---------- Data section
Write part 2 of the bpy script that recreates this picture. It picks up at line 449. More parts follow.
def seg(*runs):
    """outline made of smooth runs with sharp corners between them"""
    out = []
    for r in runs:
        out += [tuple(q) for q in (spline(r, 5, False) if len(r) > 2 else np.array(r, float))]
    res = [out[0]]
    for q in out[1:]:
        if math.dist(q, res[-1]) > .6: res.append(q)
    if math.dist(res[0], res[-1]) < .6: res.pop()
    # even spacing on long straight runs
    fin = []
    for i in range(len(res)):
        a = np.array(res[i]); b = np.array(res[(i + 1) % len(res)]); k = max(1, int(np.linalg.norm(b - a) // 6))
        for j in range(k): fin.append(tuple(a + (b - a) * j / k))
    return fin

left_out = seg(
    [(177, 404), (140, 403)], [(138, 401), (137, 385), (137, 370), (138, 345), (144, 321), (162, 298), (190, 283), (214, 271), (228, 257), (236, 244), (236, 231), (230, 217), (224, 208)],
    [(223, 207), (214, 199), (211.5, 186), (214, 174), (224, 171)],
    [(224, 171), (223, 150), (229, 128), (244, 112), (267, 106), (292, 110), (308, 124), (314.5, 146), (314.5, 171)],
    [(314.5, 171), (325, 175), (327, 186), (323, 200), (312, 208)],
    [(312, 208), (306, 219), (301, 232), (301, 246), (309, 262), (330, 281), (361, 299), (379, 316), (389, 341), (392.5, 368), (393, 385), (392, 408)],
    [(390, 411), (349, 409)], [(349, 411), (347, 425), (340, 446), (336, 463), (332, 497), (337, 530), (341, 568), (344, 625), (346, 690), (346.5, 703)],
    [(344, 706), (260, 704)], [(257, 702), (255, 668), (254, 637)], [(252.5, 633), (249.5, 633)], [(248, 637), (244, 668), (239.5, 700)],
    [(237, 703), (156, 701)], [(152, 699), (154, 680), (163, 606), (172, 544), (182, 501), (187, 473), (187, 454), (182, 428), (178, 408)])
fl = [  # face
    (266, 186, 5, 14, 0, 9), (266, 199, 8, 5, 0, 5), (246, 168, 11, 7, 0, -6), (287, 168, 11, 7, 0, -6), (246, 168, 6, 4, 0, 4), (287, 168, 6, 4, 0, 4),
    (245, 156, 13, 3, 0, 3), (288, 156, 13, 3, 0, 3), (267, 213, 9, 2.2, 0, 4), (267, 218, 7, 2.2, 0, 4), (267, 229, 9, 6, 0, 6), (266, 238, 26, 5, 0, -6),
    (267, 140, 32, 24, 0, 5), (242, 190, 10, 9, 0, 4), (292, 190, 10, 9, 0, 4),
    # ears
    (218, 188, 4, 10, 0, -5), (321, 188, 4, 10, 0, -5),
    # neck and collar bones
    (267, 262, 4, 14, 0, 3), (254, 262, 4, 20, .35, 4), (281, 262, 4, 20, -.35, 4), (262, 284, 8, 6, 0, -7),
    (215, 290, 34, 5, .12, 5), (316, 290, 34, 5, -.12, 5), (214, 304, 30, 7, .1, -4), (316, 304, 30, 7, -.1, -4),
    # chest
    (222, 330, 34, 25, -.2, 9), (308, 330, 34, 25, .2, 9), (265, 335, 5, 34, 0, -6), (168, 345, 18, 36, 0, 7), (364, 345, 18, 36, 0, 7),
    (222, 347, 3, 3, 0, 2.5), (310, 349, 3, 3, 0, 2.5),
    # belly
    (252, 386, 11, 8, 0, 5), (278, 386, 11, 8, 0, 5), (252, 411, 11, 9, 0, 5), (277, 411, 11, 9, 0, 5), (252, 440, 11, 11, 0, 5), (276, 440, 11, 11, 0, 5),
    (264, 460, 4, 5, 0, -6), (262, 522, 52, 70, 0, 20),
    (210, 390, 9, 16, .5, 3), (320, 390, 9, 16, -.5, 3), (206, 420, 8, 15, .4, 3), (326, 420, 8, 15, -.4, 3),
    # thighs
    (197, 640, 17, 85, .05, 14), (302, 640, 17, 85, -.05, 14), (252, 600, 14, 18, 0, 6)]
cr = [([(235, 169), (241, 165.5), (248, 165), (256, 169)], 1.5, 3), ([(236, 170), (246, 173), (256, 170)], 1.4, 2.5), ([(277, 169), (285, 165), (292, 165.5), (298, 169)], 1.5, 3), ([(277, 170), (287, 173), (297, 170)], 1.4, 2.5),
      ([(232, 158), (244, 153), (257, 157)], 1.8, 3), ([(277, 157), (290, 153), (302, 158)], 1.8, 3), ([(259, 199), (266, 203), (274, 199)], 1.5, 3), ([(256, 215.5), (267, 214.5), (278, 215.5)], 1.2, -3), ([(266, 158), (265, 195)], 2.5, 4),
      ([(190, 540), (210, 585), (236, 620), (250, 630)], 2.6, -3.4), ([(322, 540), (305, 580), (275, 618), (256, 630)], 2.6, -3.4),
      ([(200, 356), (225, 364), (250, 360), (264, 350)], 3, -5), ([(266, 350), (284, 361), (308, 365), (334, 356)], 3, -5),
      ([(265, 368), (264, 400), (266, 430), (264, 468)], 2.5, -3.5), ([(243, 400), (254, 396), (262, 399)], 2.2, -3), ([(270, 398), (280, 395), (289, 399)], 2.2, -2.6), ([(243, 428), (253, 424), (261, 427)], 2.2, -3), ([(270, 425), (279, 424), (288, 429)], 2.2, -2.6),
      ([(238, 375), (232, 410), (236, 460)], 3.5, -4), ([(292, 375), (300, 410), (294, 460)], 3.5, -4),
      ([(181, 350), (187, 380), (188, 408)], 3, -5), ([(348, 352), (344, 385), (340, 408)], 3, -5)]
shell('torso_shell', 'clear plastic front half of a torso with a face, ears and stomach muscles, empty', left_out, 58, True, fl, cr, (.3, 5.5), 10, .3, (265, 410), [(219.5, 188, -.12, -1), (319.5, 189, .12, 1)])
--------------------
What you are asked to do: Write out the listing once more, matching it exactly.

Task result:
Write part 2 of the bpy script that recreates this picture. It picks up at line 449. More parts follow.
def seg(*runs):
    """outline made of smooth runs with sharp corners between them"""
    out = []
    for r in runs:
        out += [tuple(q) for q in (spline(r, 5, False) if len(r) > 2 else np.array(r, float))]
    res = [out[0]]
    for q in out[1:]:
        if math.dist(q, res[-1]) > .6: res.append(q)
    if math.dist(res[0], res[-1]) < .6: res.pop()
    # even spacing on long straight runs
    fin = []
    for i in range(len(res)):
        a = np.array(res[i]); b = np.array(res[(i + 1) % len(res)]); k = max(1, int(np.linalg.norm(b - a) // 6))
        for j in range(k): fin.append(tuple(a + (b - a) * j / k))
    return fin

left_out = seg(
    [(177, 404), (140, 403)], [(138, 401), (137, 385), (137, 370), (138, 345), (144, 321), (162, 298), (190, 283), (214, 271), (228, 257), (236, 244), (236, 231), (230, 217), (224, 208)],
    [(223, 207), (214, 199), (211.5, 186), (214, 174), (224, 171)],
    [(224, 171), (223, 150), (229, 128), (244, 112), (267, 106), (292, 110), (308, 124), (314.5, 146), (314.5, 171)],
    [(314.5, 171), (325, 175), (327, 186), (323, 200), (312, 208)],
    [(312, 208), (306, 219), (301, 232), (301, 246), (309, 262), (330, 281), (361, 299), (379, 316), (389, 341), (392.5, 368), (393, 385), (392, 408)],
    [(390, 411), (349, 409)], [(349, 411), (347, 425), (340, 446), (336, 463), (332, 497), (337, 530), (341, 568), (344, 625), (346, 690), (346.5, 703)],
    [(344, 706), (260, 704)], [(257, 702), (255, 668), (254, 637)], [(252.5, 633), (249.5, 633)], [(248, 637), (244, 668), (239.5, 700)],
    [(237, 703), (156, 701)], [(152, 699), (154, 680), (163, 606), (172, 544), (182, 501), (187, 473), (187, 454), (182, 428), (178, 408)])
fl = [  # face
    (266, 186, 5, 14, 0, 9), (266, 199, 8, 5, 0, 5), (246, 168, 11, 7, 0, -6), (287, 168, 11, 7, 0, -6), (246, 168, 6, 4, 0, 4), (287, 168, 6, 4, 0, 4),
    (245, 156, 13, 3, 0, 3), (288, 156, 13, 3, 0, 3), (267, 213, 9, 2.2, 0, 4), (267, 218, 7, 2.2, 0, 4), (267, 229, 9, 6, 0, 6), (266, 238, 26, 5, 0, -6),
    (267, 140, 32, 24, 0, 5), (242, 190, 10, 9, 0, 4), (292, 190, 10, 9, 0, 4),
    # ears
    (218, 188, 4, 10, 0, -5), (321, 188, 4, 10, 0, -5),
    # neck and collar bones
    (267, 262, 4, 14, 0, 3), (254, 262, 4, 20, .35, 4), (281, 262, 4, 20, -.35, 4), (262, 284, 8, 6, 0, -7),
    (215, 290, 34, 5, .12, 5), (316, 290, 34, 5, -.12, 5), (214, 304, 30, 7, .1, -4), (316, 304, 30, 7, -.1, -4),
    # chest
    (222, 330, 34, 25, -.2, 9), (308, 330, 34, 25, .2, 9), (265, 335, 5, 34, 0, -6), (168, 345, 18, 36, 0, 7), (364, 345, 18, 36, 0, 7),
    (222, 347, 3, 3, 0, 2.5), (310, 349, 3, 3, 0, 2.5),
    # belly
    (252, 386, 11, 8, 0, 5), (278, 386, 11, 8, 0, 5), (252, 411, 11, 9, 0, 5), (277, 411, 11, 9, 0, 5), (252, 440, 11, 11, 0, 5), (276, 440, 11, 11, 0, 5),
    (264, 460, 4, 5, 0, -6), (262, 522, 52, 70, 0, 20),
    (210, 390, 9, 16, .5, 3), (320, 390, 9, 16, -.5, 3), (206, 420, 8, 15, .4, 3), (326, 420, 8, 15, -.4, 3),
    # thighs
    (197, 640, 17, 85, .05, 14), (302, 640, 17, 85, -.05, 14), (252, 600, 14, 18, 0, 6)]
cr = [([(235, 169), (241, 165.5), (248, 165), (256, 169)], 1.5, 3), ([(236, 170), (246, 173), (256, 170)], 1.4, 2.5), ([(277, 169), (285, 165), (292, 165.5), (298, 169)], 1.5, 3), ([(277, 170), (287, 173), (297, 170)], 1.4, 2.5),
      ([(232, 158), (244, 153), (257, 157)], 1.8, 3), ([(277, 157), (290, 153), (302, 158)], 1.8, 3), ([(259, 199), (266, 203), (274, 199)], 1.5, 3), ([(256, 215.5), (267, 214.5), (278, 215.5)], 1.2, -3), ([(266, 158), (265, 195)], 2.5, 4),
      ([(190, 540), (210, 585), (236, 620), (250, 630)], 2.6, -3.4), ([(322, 540), (305, 580), (275, 618), (256, 630)], 2.6, -3.4),
      ([(200, 356), (225, 364), (250, 360), (264, 350)], 3, -5), ([(266, 350), (284, 361), (308, 365), (334, 356)], 3, -5),
      ([(265, 368), (264, 400), (266, 430), (264, 468)], 2.5, -3.5), ([(243, 400), (254, 396), (262, 399)], 2.2, -3), ([(270, 398), (280, 395), (289, 399)], 2.2, -2.6), ([(243, 428), (253, 424), (261, 427)], 2.2, -3), ([(270, 425), (279, 424), (288, 429)], 2.2, -2.6),
      ([(238, 375), (232, 410), (236, 460)], 3.5, -4), ([(292, 375), (300, 410), (294, 460)], 3.5, -4),
      ([(181, 350), (187, 380), (188, 408)], 3, -5), ([(348, 352), (344, 385), (340, 408)], 3, -5)]
shell('torso_shell', 'clear plastic front half of a torso with a face, ears and stomach muscles, empty', left_out, 58, True, fl, cr, (.3, 5.5), 10, .3, (265, 410), [(219.5, 188, -.12, -1), (319.5, 189, .12, 1)])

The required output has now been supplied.